If the circles of same radius and centres at (2,3) and (5,6) cut orthogonally, then find a.

Steps to Solve

1. Identify Circle Equations

The centers of the circles are given as ( (2, 3) ) and ( (5, 6) ). Let the common radius be ( r ).
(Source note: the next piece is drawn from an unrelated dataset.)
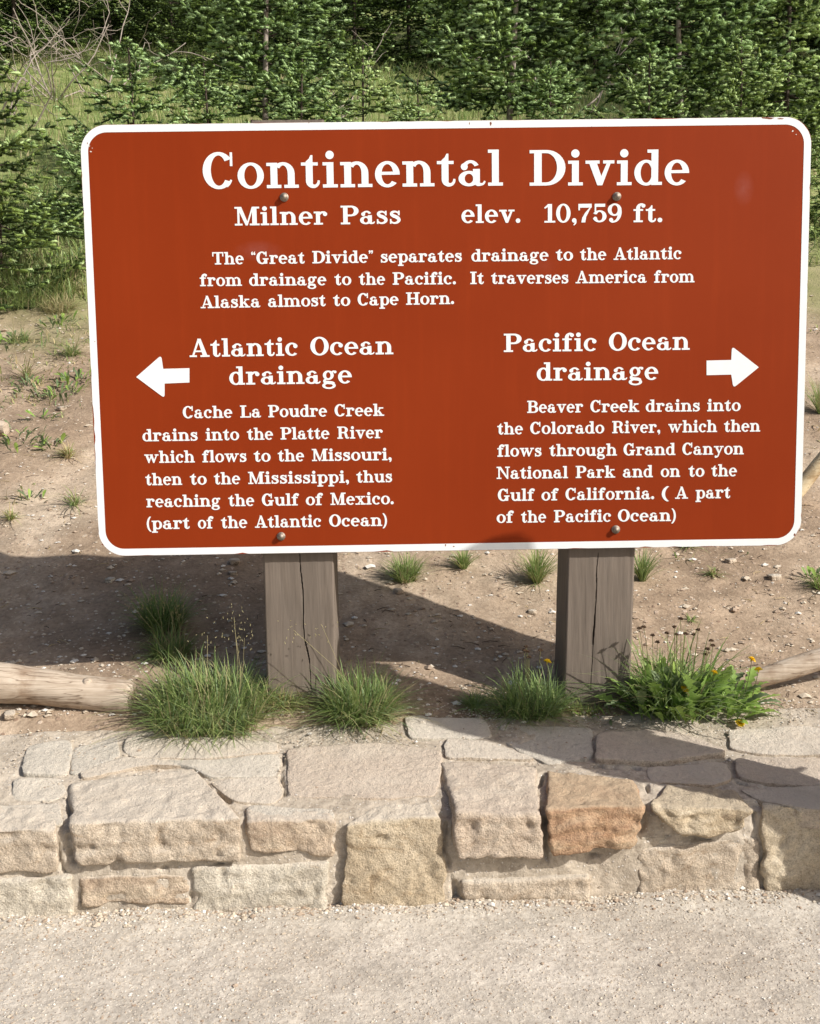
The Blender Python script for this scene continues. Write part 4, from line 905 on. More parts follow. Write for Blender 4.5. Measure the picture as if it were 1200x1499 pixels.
# ------------------------------------------------------------------ grass
def blades(rg, base, L, W, spread, droop, segs=4, mats=4, probs=None, dirs=None):
    n = len(base); th = rg.uniform(0, 2 * math.pi, n) if dirs is None else dirs
    tilt = rg.uniform(0, 1, n) * spread
    dx, dy, dz = np.sin(tilt) * np.cos(th), np.sin(tilt) * np.sin(th), np.cos(tilt)
    Dv = np.stack([dx, dy, dz], -1); side = np.stack([-np.sin(th + rg.uniform(-.8, .8, n)), np.cos(th), 0 * th], -1); side /= np.linalg.norm(side, axis=1)[:, None]
    t = np.linspace(0, 1, segs + 1)[None, :, None]; H = np.stack([np.cos(th), np.sin(th), 0 * th], -1)
    dr = (droop * rg.uniform(0.5, 1.5, n))[:, None, None]
    P = base[:, None] + Dv[:, None] * (L[:, None, None] * t) + (H[:, None] * 0.55 * dr - np.array([0, 0, 1.0]) * dr * 0.9) * L[:, None, None] * t ** 2.2
    Wt = (W[:, None, None] * (1 - t ** 1.6) ** 0.8) / 2
    A = P - side[:, None] * Wt; B = P + side[:, None] * Wt
    V = np.stack([A, B], 2).reshape(n, -1, 3); k = 2 * (segs + 1)
    f = np.array([[2 * i, 2 * i + 1, 2 * i + 3, 2 * i + 2] for i in range(segs)])
    F = (f[None] + (np.arange(n) * k)[:, None, None]).reshape(-1, 4)
    mi = np.repeat(rg.choice(mats, n, p=probs), segs)
    return V.reshape(-1, 3), F, mi
def tuft(name, px, py, wpx, L, n, label, cat, group=None, probs=(.35, .33, .12, .2), spread=1.15, droop=0.35, W=0.0032, depth=0.6, seed=0, seeds=0):
    W = W * 1.15
    q = spot(px, py); s_ = q[1] / FPX; R_ = max(0.01, wpx * s_ / 2 - L * 0.55)
    rg = np.random.default_rng(seed + 100); r = np.sqrt(rg.uniform(0, 1, n)); a = rg.uniform(0, 2 * math.pi, n)
    bx, by = r * R_ * np.cos(a), r * R_ * depth * np.sin(a); wx, wy = bx + q[0], by + q[1]
    gz = np.array([back_ground(x_, y_) for x_, y_ in zip(wx, wy)]) - q[2]
    base = np.stack([bx, by, gz - 0.003], -1)
    Ln = L * (rg.uniform(0.3, 1.0, n) ** .7) * rg.uniform(.8, 1.25, n); dirs = np.arctan2(by / depth, bx) + rg.normal(0, 1.2, n) + .5
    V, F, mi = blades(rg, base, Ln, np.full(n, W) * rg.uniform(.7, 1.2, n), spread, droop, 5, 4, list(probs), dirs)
    mb = MB(); mb.add(V, F, mi)
    if n > 240:                                           # dead straw thatch and a few broken, lying blades
        k = n // 4; a = rg.uniform(0, 2 * math.pi, k); r = np.sqrt(rg.uniform(.1, 1.5, k)); bx, by = r * R_ * np.cos(a), r * R_ * depth * np.sin(a)
        gz = np.array([back_ground(q[0] + x_, q[1] + y_) for x_, y_ in zip(bx, by)]) - q[2]
        V, F, m2 = blades(rg, np.stack([bx, by, gz + .002], -1), L * rg.uniform(.15, .6, k), np.full(k, W * .8), 1.75, .25, 4, 4, [.15, .15, .6, .1]); V[:, 2] = np.maximum(V[:, 2], np.repeat(gz, 10) + .001); mb.add(V, F, m2)
    for i in range(seeds):                                # fine flowering culms with pale spikelets
        a = rg.uniform(0, 6.28); b0 = np.array([R_ * .6 * math.cos(a), R_ * .4 * math.sin(a), 0]); tp = b0 + np.array([rg.normal(0, .07), rg.normal(0, .05), L * rg.uniform(1.1, 1.5)])
        pts_ = [b0, (b0 + tp) / 2 + [0.01, 0, 0.01], tp]; tube(mb, pts_, [.0006] * 3, 4, 2, False)
        for k in range(14):
            c = tp + rg.normal(0, 1, 3) * [.018, .018, .022]; tube(mb, [c, c + rg.normal(0, .002, 3) + [0, 0, .004]], [.0012, .0008], 5, 2, True)
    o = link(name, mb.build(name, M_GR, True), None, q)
    return tag(o, label, cat, group)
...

The equations of the circles can be written as:

$$ (x - 2)^2 + (y - 3)^2 = r^2 $$

$$ (x - 5)^2 + (y - 6)^2 = r^2 $$

2. Set Up the Condition for Orthogonality

For two circles to intersect orthogonally, the following condition must be satisfied:

$$ 2r^2 = d^2 $$

where ( d ) is the distance between the centers of the two circles.

3. Calculate the Distance Between the Centers

The distance ( d ) between the centers ( (2, 3) ) and ( (5, 6) ) can be calculated using the distance formula:

$$ d = \sqrt{(5 - 2)^2 + (6 - 3)^2} $$

Calculating this yields:

$$ d = \sqrt{(3)^2 + (3)^2} = \sqrt{9 + 9} = \sqrt{18} = 3\sqrt{2} $$

4. Find ( d^2 )

Now, compute ( d^2 ):

$$ d^2 = (3\sqrt{2})^2 = 18 $$

5. Use the Orthogonality Condition

Substituting ( d^2 ) into the orthogonality condition gives us:

$$ 2r^2 = 18 $$

Solving for ( r^2 ):

$$ r^2 = \frac{18}{2} = 9 $$

Thus, ( r = 3 ).

6. Find the Value of ( a )

The radius ( r ) is also mentioned as ( a ), therefore:

$$ a = 3 $$